The owners quietly mentioned June 24 as the goal. But as we know a restaurant opening is always a moving target—whenever doors do open, here are five reasons to get excited.

There will be a Parisian-style absinthe fountain.  Full-on absinthe service will commence from this fancy fountain, sugar cube and all. It hadn't been set up yet when I visited, but imagine a stylized bowl-shaped vessel with two spigots pouring the green stuff. 

... Operated by none other than Andy McClellan. Leaving his post as bar manager at Golden Beetle, McClellan is excited for a new challenge and working on the Hill. “I’d like to get the Seattleite's palate adjusted to enjoy the flavor of anise and licorice,” he says. The cocktail list is driven by French and grape-based spirits; it will premiere with about six options, changing seasonally. “I’m still sticking to my style of making drinks," (that’s craft cocktails with some funk), he says, “but it’s going to be more focused on cognac based cocktails and eau de vie based cocktails.” There will also be full pastis service.

It seems fitting that a man named Parris runs the front of the house. Hailing from Canlis and Il Bistro, Parris Broderick, is an award-winning server and, I might add, a dream. Amidst the chaos of a restaurant in its last week before opening, he seems calm and ecstatic. He hands me a glass of water “avec lemon verbena.” Where did he find this perfect herby sprig to add to my glass among boxes of glassware and bags of linens? From the magic of his being, that’s where. 

There is no shortage of mussels. Penn Cove mussels that is, and don’t forget frites. The menu will kick off with four preparations. In one version, the shellfish will be dressed in Northwest ingredients like Bing cherries, brandy, and crispy pork belly or for a more traditional Provencal-style prep with vermouth, garlic, and tomato. The menu will stay as seasonal and as local as possible. There will also be other small plates and entrees, but overall expect casual French cuisine. Jaron Witsoe, former sous chef at Maximilien, is leading the culinary charge at Le Zinc; he’s familiar with French cuisine and is excited to experiment at his new gig. 

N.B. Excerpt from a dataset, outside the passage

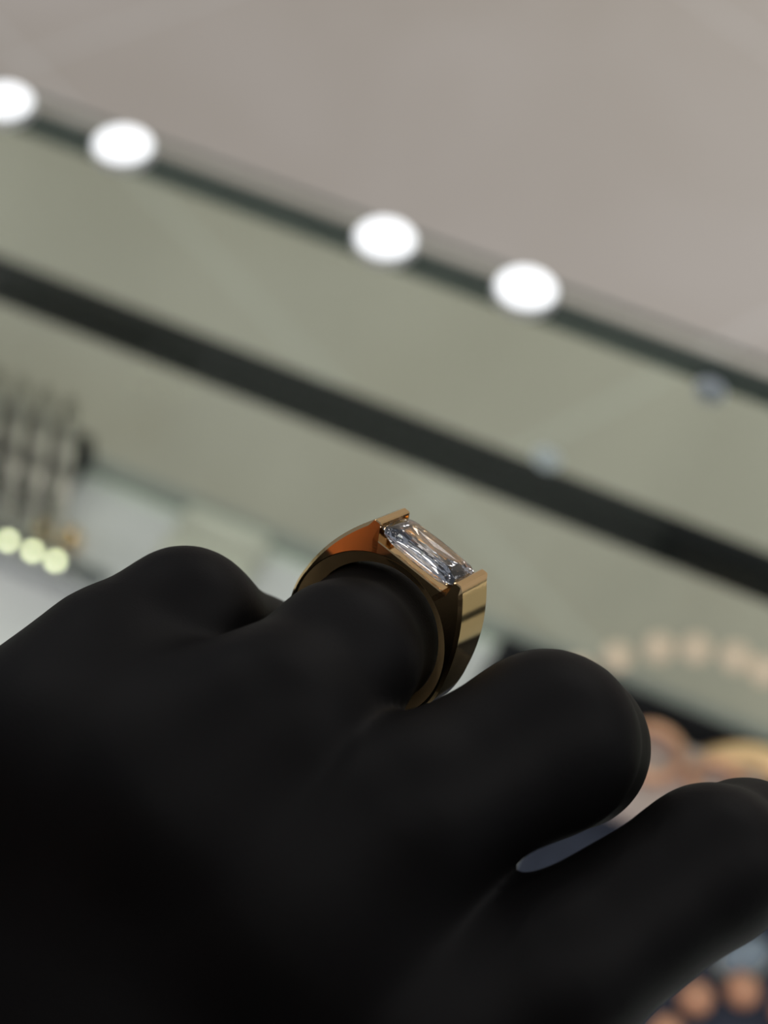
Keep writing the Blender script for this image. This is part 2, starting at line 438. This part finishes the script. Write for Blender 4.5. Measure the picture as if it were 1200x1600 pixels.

Everything is better with butter, especially if it was just hand churned. One of Le Zinc's specialties hails directly from the pages of a Victor Hugo novel—house-churned butter with cream from a local creamery. It will be salted with fleur de sel, of course, and made in an adorable French butter churn. The creamery is still to be determined.

As we said, they mentioned June 24 as a general date for opening day, but make sure to check the Le Zinc website for the most current info.